"static" as a semantic clue about statelessness?

Question

I've recently undertaken a refactoring of a medium sized project in Java to go back and add unit tests. When I realized what a pain it was to mock singletons and statics, I finally "got" what I've been reading about them all this time. (I'm one of those people that needs to learn from experience. Oh well.)

So, now that I'm using Spring to create the objects and wire them around, I'm getting rid of static keywords left and right. (If I could potentially want to mock it, it's not really static in the same sense that Math.abs() is, right?) The thing is, I had gotten into the habit of using static to denote that a method didn't rely on any object state. For example:

//Before
import com.thirdparty.ThirdPartyLibrary.Thingy;
public class ThirdPartyLibraryWrapper {
    public static Thingy newThingy(InputType input) {
         new Thingy.Builder().withInput(input).alwaysFrobnicate().build();
    }
}

//called as...
ThirdPartyLibraryWrapper.newThingy(input);

//After
public class ThirdPartyFactory {
    public Thingy newThingy(InputType input) {
         new Thingy.Builder().withInput(input).alwaysFrobnicate().build();
    }
}

//called as...
thirdPartyFactoryInstance.newThingy(input);

So, here's where it gets touchy-feely. I liked the old way because the capital letter told me that, just like Math.sin(x), ThirdPartyLibraryWrapper.newThingy(x) did the same thing the same way every time. There's no object state to change how the object does what I'm asking it to do. Here are some possible answers I'm considering.

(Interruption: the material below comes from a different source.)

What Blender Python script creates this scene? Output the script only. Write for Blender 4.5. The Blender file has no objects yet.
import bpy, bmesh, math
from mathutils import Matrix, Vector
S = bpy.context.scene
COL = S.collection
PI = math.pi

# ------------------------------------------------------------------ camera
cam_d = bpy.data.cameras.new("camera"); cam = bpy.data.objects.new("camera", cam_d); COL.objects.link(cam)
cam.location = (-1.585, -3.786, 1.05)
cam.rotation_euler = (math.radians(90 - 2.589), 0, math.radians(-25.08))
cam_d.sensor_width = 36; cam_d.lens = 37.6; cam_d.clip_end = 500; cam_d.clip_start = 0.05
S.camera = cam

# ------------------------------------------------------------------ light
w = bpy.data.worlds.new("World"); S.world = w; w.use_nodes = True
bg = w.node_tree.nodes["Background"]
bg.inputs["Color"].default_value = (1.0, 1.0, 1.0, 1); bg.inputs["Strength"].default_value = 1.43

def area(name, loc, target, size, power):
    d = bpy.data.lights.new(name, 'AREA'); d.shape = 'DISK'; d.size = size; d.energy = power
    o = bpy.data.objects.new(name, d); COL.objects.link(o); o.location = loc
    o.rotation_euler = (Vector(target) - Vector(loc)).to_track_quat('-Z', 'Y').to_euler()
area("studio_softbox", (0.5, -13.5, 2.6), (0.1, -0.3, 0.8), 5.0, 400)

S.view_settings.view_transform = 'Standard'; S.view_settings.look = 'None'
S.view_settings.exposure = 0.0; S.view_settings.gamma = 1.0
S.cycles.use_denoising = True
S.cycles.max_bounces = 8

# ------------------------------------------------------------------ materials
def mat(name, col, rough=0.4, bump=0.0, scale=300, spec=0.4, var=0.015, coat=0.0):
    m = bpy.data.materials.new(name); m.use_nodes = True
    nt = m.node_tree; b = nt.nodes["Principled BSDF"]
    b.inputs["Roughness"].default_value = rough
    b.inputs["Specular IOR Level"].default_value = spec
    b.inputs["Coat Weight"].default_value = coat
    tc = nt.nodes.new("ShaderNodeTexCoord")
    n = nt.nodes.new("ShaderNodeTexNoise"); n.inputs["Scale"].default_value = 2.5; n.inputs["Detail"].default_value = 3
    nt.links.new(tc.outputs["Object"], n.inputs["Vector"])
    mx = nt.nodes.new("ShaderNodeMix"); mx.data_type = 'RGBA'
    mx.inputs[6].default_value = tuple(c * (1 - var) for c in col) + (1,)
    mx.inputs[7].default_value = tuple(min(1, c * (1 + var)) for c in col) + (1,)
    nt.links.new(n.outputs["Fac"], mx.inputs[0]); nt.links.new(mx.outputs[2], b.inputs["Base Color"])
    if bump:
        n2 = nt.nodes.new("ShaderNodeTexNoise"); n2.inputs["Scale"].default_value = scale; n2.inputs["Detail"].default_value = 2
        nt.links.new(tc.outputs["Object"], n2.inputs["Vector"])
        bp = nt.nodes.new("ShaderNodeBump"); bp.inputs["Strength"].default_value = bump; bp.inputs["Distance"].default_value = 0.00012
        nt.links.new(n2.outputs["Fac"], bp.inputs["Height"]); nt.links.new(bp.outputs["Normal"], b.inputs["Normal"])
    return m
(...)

• Nobody else feels this way so there's something wrong with me. Maybe I just haven't really internalized the OO way of doing things! Maybe I'm writing in Java but thinking in FORTRAN or somesuch. (Which would be impressive since I've never written FORTRAN.)
• Maybe I'm using staticness as a sort of proxy for immutability for the purposes of reasoning about code. That being said, what clues should I have in my code for someone coming along to maintain it to know what's stateful and what's not?
• Perhaps this should just come for free if I choose good object metaphors? e.g. thingyWrapper doesn't sound like it has state indepdent of the wrapped Thingy which may itself be mutable. Similarly, a thingyFactory sounds like it should be immutable but could have different strategies that are chosen among at creation.

Answer 1

I liked the old way because the capital letter told me that, just like Math.sin(x), ThirdPartyLibraryWrapper.newThingy(x) did the same thing the same way every time. There's no object state to change how the object does what I'm asking it to do.

That is the right way to do it, yes. That said, static confers no guarantees of immutability or state persistence. That you use it as a suggestion for such guarantees does make sense, but it is by no means assured.

Consider the following:

public static class Logger
{
    public static int LogLevel { get; set; }

    public static void Log(string message, int logLevel)
    {
        if (logLevel >= LogLevel)
        {
            // logs the message, but only if it is important enough.
        }
    }
}

This class not only holds state, but the behavior of the Logger.Log() method changes when that state is changed. It's a perfectly legitimate exercise of a static class pattern, but it has none of the semantic guarantees that you are suggesting.

Answer 2

In my opinion what you are saying - all static functions to be nullipotent - is a good OO way of writing code in most cases but I do not believe that when you look at a static function you should automatically assume that it does not have side effects. The situation may be more complex; take for example the function Class.forName(String) which appears to be stateless but it actually loads a class into the memory and eventually instantiates static fields/run static initializer; this is an example of idempotent function (eventual calls after the first one make no difference) but it is not a pure function (it cannot be said that it does not have side-effects). This is also a good choice, but there might be cases in which three distinct calls to the same function yield three different results; for example if you call Thread.currentThread() in a multi-threaded application there is no guarantee you will receive the same thread every time.

That being said, what clues should I have in my code for someone coming along to maintain it to know what's stateful and what's not?

A proper solution is to document (Javadoc for example); also, from the name of the function and from what it does sometimes it can be inferred that the static function is a pure function. For example there is no reason for someone to believe that Assert.assertTrue(boolean) from JUnit would change some state somewhere. On the other hand when a function like System.clearProperty(String) is called, it is pretty obvious that there will be side-effects.

Answer 3

That being said, what clues should I have in my code for someone coming along to maintain it to know what's stateful and what's not?

You can make them static. FxCop over in the C# world will push you to make things static that do no reference member variables. This is the correct thing to do (usually).

When I realized what a pain it was to mock singletons and statics, I finally "got" what I've been reading about them all this time.

Moving all of them to instances is perhaps not the right approach. Instead, decouple the dependencies on static methods from the classes that use them. You can test the static methods in isolation, and then replace the dependency in the consumers when they need to be tested.